§ **Work to be completed**
Begin at the first line below and copy each line exactly, ending with the line where "0.95, 0.9), 11)" appears.

Start of Records for this exercise

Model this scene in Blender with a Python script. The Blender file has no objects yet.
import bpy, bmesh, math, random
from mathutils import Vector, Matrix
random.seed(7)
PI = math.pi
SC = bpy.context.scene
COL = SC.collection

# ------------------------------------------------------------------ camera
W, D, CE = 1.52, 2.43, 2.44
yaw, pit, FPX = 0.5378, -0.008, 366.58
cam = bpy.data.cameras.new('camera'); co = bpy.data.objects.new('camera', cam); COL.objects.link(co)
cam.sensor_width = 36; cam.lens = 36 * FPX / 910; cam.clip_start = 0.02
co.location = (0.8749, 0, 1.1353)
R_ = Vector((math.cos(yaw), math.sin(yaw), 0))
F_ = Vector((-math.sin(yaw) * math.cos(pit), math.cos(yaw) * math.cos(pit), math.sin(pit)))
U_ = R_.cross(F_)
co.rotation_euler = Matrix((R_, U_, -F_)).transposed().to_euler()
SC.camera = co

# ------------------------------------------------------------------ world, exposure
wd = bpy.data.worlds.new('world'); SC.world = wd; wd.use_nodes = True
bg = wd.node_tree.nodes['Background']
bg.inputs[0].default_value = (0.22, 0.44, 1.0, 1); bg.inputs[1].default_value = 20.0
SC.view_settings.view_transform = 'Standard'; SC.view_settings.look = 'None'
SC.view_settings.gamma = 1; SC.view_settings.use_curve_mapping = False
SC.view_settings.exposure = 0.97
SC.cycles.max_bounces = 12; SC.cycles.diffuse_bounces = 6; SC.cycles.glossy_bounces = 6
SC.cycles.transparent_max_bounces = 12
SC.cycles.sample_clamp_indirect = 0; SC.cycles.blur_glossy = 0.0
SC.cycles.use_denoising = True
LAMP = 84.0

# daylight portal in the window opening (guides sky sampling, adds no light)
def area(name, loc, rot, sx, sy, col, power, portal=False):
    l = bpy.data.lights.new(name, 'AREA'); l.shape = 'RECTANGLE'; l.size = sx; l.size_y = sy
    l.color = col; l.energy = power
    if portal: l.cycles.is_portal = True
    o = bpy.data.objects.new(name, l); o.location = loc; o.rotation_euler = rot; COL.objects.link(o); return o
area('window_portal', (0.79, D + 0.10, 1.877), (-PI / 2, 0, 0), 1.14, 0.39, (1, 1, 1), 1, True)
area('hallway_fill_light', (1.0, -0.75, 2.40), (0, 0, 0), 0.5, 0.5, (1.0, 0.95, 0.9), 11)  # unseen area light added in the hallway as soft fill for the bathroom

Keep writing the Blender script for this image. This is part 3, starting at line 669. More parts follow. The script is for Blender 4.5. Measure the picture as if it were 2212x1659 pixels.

End of Records for this exercise

§ **Worked solution**
Model this scene in Blender with a Python script. The Blender file has no objects yet.
import bpy, bmesh, math, random
from mathutils import Vector, Matrix
random.seed(7)
PI = math.pi
SC = bpy.context.scene
COL = SC.collection

# ------------------------------------------------------------------ camera
W, D, CE = 1.52, 2.43, 2.44
yaw, pit, FPX = 0.5378, -0.008, 366.58
cam = bpy.data.cameras.new('camera'); co = bpy.data.objects.new('camera', cam); COL.objects.link(co)
cam.sensor_width = 36; cam.lens = 36 * FPX / 910; cam.clip_start = 0.02
co.location = (0.8749, 0, 1.1353)
R_ = Vector((math.cos(yaw), math.sin(yaw), 0))
F_ = Vector((-math.sin(yaw) * math.cos(pit), math.cos(yaw) * math.cos(pit), math.sin(pit)))
U_ = R_.cross(F_)
co.rotation_euler = Matrix((R_, U_, -F_)).transposed().to_euler()
SC.camera = co

# ------------------------------------------------------------------ world, exposure
wd = bpy.data.worlds.new('world'); SC.world = wd; wd.use_nodes = True
bg = wd.node_tree.nodes['Background']
bg.inputs[0].default_value = (0.22, 0.44, 1.0, 1); bg.inputs[1].default_value = 20.0
SC.view_settings.view_transform = 'Standard'; SC.view_settings.look = 'None'
SC.view_settings.gamma = 1; SC.view_settings.use_curve_mapping = False
SC.view_settings.exposure = 0.97
SC.cycles.max_bounces = 12; SC.cycles.diffuse_bounces = 6; SC.cycles.glossy_bounces = 6
SC.cycles.transparent_max_bounces = 12
SC.cycles.sample_clamp_indirect = 0; SC.cycles.blur_glossy = 0.0
SC.cycles.use_denoising = True
LAMP = 84.0

# daylight portal in the window opening (guides sky sampling, adds no light)
def area(name, loc, rot, sx, sy, col, power, portal=False):
    l = bpy.data.lights.new(name, 'AREA'); l.shape = 'RECTANGLE'; l.size = sx; l.size_y = sy
    l.color = col; l.energy = power
    if portal: l.cycles.is_portal = True
    o = bpy.data.objects.new(name, l); o.location = loc; o.rotation_euler = rot; COL.objects.link(o); return o
area('window_portal', (0.79, D + 0.10, 1.877), (-PI / 2, 0, 0), 1.14, 0.39, (1, 1, 1), 1, True)
area('hallway_fill_light', (1.0, -0.75, 2.40), (0, 0, 0), 0.5, 0.5, (1.0, 0.95, 0.9), 11)  # unseen area light added in the hallway as soft fill for the bathroom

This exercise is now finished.